## WHAT IS BEING ASKED
Assemble all lines in which the string "objects" appears.

## PROVIDED MATERIAL
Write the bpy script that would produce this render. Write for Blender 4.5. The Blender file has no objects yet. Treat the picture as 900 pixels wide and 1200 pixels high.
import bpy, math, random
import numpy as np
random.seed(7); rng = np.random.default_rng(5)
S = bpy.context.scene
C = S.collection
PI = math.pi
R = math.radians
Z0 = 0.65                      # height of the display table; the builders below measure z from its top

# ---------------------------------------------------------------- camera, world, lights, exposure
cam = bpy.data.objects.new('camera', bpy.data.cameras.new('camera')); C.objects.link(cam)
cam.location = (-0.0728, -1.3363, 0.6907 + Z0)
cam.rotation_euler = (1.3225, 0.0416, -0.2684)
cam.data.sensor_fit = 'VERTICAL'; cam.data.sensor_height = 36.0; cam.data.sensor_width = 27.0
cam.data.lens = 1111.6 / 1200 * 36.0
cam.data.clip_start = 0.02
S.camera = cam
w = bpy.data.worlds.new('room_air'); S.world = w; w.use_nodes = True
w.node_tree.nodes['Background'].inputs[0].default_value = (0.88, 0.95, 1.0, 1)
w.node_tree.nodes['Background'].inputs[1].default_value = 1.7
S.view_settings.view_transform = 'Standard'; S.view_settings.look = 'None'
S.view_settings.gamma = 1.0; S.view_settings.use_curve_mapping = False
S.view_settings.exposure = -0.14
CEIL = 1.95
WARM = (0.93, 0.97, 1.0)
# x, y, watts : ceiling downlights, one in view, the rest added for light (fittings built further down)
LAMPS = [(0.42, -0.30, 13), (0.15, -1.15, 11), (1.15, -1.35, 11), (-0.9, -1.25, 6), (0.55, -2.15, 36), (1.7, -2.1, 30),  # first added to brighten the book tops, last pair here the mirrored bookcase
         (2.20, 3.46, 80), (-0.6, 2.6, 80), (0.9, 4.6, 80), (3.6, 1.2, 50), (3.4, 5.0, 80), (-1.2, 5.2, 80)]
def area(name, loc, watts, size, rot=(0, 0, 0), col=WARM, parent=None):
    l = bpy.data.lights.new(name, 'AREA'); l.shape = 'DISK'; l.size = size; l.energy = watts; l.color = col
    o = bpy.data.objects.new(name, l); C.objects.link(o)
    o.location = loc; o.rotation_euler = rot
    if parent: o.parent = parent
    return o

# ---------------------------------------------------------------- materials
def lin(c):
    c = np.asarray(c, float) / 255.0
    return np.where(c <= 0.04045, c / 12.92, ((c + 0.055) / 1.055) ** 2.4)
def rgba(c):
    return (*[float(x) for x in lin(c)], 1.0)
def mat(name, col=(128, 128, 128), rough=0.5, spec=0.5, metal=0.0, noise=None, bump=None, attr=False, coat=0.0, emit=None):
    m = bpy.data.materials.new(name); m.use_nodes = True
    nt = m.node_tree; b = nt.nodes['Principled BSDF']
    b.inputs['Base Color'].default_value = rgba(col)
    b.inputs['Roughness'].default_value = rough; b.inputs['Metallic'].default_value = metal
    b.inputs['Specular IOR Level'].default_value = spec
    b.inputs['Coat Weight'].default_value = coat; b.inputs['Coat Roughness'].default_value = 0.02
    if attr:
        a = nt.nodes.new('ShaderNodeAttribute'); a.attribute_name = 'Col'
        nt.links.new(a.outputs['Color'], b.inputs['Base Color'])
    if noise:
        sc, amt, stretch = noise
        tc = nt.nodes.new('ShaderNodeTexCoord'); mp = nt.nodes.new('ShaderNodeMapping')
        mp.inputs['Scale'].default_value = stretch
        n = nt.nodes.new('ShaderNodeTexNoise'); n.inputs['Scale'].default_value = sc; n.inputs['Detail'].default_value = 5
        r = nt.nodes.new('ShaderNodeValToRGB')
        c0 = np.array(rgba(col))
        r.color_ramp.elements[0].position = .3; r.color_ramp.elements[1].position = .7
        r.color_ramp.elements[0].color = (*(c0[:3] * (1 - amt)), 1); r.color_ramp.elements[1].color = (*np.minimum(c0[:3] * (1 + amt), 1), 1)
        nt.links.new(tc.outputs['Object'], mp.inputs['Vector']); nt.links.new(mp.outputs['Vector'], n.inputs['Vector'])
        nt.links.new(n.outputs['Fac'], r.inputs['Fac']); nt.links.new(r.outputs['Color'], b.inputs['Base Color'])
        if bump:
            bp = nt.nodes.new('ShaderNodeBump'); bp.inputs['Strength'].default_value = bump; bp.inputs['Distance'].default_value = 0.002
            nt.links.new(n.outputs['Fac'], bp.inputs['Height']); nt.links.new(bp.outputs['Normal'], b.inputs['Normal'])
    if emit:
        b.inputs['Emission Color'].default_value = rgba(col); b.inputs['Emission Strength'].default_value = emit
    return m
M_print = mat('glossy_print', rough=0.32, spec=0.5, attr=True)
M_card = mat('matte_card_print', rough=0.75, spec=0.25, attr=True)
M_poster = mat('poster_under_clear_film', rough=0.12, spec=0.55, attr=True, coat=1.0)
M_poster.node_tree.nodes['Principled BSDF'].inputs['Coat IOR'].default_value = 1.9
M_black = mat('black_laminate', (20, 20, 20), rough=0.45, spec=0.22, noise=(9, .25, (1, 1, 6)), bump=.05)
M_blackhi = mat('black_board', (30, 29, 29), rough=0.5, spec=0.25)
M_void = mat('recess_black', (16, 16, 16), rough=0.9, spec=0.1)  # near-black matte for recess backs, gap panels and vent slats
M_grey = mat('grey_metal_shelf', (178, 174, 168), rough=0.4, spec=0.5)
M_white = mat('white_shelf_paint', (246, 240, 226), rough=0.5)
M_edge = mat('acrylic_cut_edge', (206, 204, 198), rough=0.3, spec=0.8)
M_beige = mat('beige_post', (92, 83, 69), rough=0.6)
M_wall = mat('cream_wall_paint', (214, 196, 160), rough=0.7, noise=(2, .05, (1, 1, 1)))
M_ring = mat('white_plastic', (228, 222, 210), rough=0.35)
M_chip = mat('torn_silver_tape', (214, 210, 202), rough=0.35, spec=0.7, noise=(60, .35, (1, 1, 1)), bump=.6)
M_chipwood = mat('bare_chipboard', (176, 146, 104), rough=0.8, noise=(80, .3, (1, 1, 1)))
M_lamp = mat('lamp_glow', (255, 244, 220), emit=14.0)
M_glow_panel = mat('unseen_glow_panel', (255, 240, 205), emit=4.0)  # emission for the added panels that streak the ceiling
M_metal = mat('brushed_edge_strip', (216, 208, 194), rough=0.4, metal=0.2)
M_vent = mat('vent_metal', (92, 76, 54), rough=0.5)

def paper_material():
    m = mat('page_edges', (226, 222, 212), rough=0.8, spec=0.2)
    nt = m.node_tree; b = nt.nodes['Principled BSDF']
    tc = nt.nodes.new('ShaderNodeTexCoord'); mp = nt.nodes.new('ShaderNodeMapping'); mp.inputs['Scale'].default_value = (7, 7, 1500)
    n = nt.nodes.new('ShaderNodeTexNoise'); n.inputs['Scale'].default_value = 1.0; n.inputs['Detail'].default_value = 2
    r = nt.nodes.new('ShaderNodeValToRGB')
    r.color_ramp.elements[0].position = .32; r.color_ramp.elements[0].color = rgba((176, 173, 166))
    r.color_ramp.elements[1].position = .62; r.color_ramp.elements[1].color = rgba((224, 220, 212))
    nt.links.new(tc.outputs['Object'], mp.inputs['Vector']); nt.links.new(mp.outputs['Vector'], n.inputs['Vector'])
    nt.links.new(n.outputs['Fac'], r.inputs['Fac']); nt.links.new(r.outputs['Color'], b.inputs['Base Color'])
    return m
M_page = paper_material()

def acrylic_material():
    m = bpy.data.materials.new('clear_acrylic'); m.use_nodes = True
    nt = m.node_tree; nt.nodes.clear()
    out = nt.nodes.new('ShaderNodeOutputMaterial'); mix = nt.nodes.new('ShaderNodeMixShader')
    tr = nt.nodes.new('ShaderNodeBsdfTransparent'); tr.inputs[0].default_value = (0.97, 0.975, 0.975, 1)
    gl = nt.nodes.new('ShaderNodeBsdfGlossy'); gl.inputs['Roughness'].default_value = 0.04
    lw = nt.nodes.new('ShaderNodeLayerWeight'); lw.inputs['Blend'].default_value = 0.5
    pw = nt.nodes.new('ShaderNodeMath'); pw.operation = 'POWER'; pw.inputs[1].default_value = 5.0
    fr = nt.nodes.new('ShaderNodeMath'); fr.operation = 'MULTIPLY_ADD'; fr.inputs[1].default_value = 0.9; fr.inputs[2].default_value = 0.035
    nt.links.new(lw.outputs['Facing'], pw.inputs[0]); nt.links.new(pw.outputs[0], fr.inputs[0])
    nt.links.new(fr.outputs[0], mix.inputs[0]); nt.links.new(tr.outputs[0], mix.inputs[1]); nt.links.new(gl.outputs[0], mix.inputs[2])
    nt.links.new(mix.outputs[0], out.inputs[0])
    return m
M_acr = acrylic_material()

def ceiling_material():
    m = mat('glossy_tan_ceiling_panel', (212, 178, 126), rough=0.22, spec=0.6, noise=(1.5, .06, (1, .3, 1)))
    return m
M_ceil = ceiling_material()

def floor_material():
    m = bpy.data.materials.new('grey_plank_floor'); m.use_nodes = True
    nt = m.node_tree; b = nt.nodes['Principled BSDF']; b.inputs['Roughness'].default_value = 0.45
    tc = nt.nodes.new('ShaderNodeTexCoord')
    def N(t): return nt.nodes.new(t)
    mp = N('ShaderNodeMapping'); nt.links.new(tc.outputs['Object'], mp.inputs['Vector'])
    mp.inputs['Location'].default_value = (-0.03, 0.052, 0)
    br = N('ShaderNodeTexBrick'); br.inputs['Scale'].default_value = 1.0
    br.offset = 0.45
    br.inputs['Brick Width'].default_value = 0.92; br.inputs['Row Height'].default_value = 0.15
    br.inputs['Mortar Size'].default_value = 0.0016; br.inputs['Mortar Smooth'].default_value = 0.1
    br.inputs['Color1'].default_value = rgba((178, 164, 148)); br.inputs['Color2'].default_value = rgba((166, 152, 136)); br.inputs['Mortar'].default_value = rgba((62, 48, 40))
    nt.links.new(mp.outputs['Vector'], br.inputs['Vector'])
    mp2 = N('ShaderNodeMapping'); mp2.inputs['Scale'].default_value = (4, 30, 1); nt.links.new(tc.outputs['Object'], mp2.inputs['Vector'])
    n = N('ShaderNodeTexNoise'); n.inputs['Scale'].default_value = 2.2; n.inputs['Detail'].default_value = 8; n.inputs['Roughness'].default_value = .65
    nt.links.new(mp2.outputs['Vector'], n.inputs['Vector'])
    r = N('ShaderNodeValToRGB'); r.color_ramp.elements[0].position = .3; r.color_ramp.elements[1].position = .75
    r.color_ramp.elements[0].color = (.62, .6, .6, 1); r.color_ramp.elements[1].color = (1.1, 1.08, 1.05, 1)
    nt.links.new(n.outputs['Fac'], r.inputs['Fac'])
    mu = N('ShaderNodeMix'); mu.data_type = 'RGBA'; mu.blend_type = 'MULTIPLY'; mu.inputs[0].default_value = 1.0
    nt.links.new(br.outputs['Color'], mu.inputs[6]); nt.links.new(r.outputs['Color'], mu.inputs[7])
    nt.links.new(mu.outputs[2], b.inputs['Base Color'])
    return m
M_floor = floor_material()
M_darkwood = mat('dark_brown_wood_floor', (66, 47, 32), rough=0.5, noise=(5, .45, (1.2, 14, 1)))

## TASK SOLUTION
Write the bpy script that would produce this render. Write for Blender 4.5. The Blender file has no objects yet. Treat the picture as 900 pixels wide and 1200 pixels high.
cam = bpy.data.objects.new('camera', bpy.data.cameras.new('camera')); C.objects.link(cam)
    o = bpy.data.objects.new(name, l); C.objects.link(o)